>> BEGIN
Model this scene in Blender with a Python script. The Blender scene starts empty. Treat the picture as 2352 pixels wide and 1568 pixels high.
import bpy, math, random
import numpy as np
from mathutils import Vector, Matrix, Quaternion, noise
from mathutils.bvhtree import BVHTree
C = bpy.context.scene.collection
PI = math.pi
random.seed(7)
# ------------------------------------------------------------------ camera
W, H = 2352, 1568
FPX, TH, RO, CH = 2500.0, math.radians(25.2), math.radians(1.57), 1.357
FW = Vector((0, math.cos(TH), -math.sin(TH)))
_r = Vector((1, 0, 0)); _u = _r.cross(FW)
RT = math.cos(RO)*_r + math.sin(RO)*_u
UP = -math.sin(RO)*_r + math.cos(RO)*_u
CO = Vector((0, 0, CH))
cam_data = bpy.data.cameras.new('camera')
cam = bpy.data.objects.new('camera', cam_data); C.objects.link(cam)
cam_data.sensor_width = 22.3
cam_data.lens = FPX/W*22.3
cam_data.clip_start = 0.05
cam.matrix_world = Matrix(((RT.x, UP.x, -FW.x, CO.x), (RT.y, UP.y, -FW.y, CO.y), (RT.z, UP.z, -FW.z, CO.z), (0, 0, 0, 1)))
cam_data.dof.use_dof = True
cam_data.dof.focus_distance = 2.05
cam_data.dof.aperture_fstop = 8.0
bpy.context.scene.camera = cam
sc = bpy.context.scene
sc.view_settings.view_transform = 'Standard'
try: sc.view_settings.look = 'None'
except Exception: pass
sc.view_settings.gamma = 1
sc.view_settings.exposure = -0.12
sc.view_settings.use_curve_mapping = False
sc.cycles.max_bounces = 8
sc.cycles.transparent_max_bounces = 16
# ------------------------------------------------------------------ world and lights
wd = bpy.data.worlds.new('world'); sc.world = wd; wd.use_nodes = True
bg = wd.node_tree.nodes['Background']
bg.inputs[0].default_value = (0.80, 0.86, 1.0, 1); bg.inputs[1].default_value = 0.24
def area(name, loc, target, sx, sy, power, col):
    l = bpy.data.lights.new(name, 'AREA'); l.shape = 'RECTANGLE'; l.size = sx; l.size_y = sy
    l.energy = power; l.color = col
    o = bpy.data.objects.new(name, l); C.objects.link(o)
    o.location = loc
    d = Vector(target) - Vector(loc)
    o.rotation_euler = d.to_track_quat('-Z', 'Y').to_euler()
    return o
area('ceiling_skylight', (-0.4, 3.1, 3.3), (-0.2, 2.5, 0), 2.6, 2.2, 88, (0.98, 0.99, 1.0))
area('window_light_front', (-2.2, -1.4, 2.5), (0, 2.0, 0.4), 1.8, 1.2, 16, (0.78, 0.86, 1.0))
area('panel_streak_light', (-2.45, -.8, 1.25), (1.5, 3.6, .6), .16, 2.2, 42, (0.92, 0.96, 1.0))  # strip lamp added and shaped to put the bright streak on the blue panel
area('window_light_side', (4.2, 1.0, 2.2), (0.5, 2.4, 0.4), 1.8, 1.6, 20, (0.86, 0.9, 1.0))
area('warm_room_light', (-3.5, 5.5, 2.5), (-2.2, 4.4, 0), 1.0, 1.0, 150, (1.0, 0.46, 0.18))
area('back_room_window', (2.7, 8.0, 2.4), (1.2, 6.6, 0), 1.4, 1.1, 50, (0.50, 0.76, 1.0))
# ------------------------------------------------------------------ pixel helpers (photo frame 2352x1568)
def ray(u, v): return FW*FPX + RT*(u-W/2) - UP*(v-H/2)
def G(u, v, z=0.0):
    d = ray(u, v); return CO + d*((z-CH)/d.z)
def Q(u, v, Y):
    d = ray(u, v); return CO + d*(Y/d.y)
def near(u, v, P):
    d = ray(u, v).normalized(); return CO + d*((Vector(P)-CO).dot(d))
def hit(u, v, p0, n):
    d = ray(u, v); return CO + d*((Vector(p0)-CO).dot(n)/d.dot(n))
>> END
## SHORT EXERCISE
Transcribe the material above in its entirety. Match it exactly.

## COMPLETE RESPONSE
Model this scene in Blender with a Python script. The Blender scene starts empty. Treat the picture as 2352 pixels wide and 1568 pixels high.
import bpy, math, random
import numpy as np
from mathutils import Vector, Matrix, Quaternion, noise
from mathutils.bvhtree import BVHTree
C = bpy.context.scene.collection
PI = math.pi
random.seed(7)
# ------------------------------------------------------------------ camera
W, H = 2352, 1568
FPX, TH, RO, CH = 2500.0, math.radians(25.2), math.radians(1.57), 1.357
FW = Vector((0, math.cos(TH), -math.sin(TH)))
_r = Vector((1, 0, 0)); _u = _r.cross(FW)
RT = math.cos(RO)*_r + math.sin(RO)*_u
UP = -math.sin(RO)*_r + math.cos(RO)*_u
CO = Vector((0, 0, CH))
cam_data = bpy.data.cameras.new('camera')
cam = bpy.data.objects.new('camera', cam_data); C.objects.link(cam)
cam_data.sensor_width = 22.3
cam_data.lens = FPX/W*22.3
cam_data.clip_start = 0.05
cam.matrix_world = Matrix(((RT.x, UP.x, -FW.x, CO.x), (RT.y, UP.y, -FW.y, CO.y), (RT.z, UP.z, -FW.z, CO.z), (0, 0, 0, 1)))
cam_data.dof.use_dof = True
cam_data.dof.focus_distance = 2.05
cam_data.dof.aperture_fstop = 8.0
bpy.context.scene.camera = cam
sc = bpy.context.scene
sc.view_settings.view_transform = 'Standard'
try: sc.view_settings.look = 'None'
except Exception: pass
sc.view_settings.gamma = 1
sc.view_settings.exposure = -0.12
sc.view_settings.use_curve_mapping = False
sc.cycles.max_bounces = 8
sc.cycles.transparent_max_bounces = 16
# ------------------------------------------------------------------ world and lights
wd = bpy.data.worlds.new('world'); sc.world = wd; wd.use_nodes = True
bg = wd.node_tree.nodes['Background']
bg.inputs[0].default_value = (0.80, 0.86, 1.0, 1); bg.inputs[1].default_value = 0.24
def area(name, loc, target, sx, sy, power, col):
    l = bpy.data.lights.new(name, 'AREA'); l.shape = 'RECTANGLE'; l.size = sx; l.size_y = sy
    l.energy = power; l.color = col
    o = bpy.data.objects.new(name, l); C.objects.link(o)
    o.location = loc
    d = Vector(target) - Vector(loc)
    o.rotation_euler = d.to_track_quat('-Z', 'Y').to_euler()
    return o
area('ceiling_skylight', (-0.4, 3.1, 3.3), (-0.2, 2.5, 0), 2.6, 2.2, 88, (0.98, 0.99, 1.0))
area('window_light_front', (-2.2, -1.4, 2.5), (0, 2.0, 0.4), 1.8, 1.2, 16, (0.78, 0.86, 1.0))
area('panel_streak_light', (-2.45, -.8, 1.25), (1.5, 3.6, .6), .16, 2.2, 42, (0.92, 0.96, 1.0))  # strip lamp added and shaped to put the bright streak on the blue panel
area('window_light_side', (4.2, 1.0, 2.2), (0.5, 2.4, 0.4), 1.8, 1.6, 20, (0.86, 0.9, 1.0))
area('warm_room_light', (-3.5, 5.5, 2.5), (-2.2, 4.4, 0), 1.0, 1.0, 150, (1.0, 0.46, 0.18))
area('back_room_window', (2.7, 8.0, 2.4), (1.2, 6.6, 0), 1.4, 1.1, 50, (0.50, 0.76, 1.0))
# ------------------------------------------------------------------ pixel helpers (photo frame 2352x1568)
def ray(u, v): return FW*FPX + RT*(u-W/2) - UP*(v-H/2)
def G(u, v, z=0.0):
    d = ray(u, v); return CO + d*((z-CH)/d.z)
def Q(u, v, Y):
    d = ray(u, v); return CO + d*(Y/d.y)
def near(u, v, P):
    d = ray(u, v).normalized(); return CO + d*((Vector(P)-CO).dot(d))
def hit(u, v, p0, n):
    d = ray(u, v); return CO + d*((Vector(p0)-CO).dot(n)/d.dot(n))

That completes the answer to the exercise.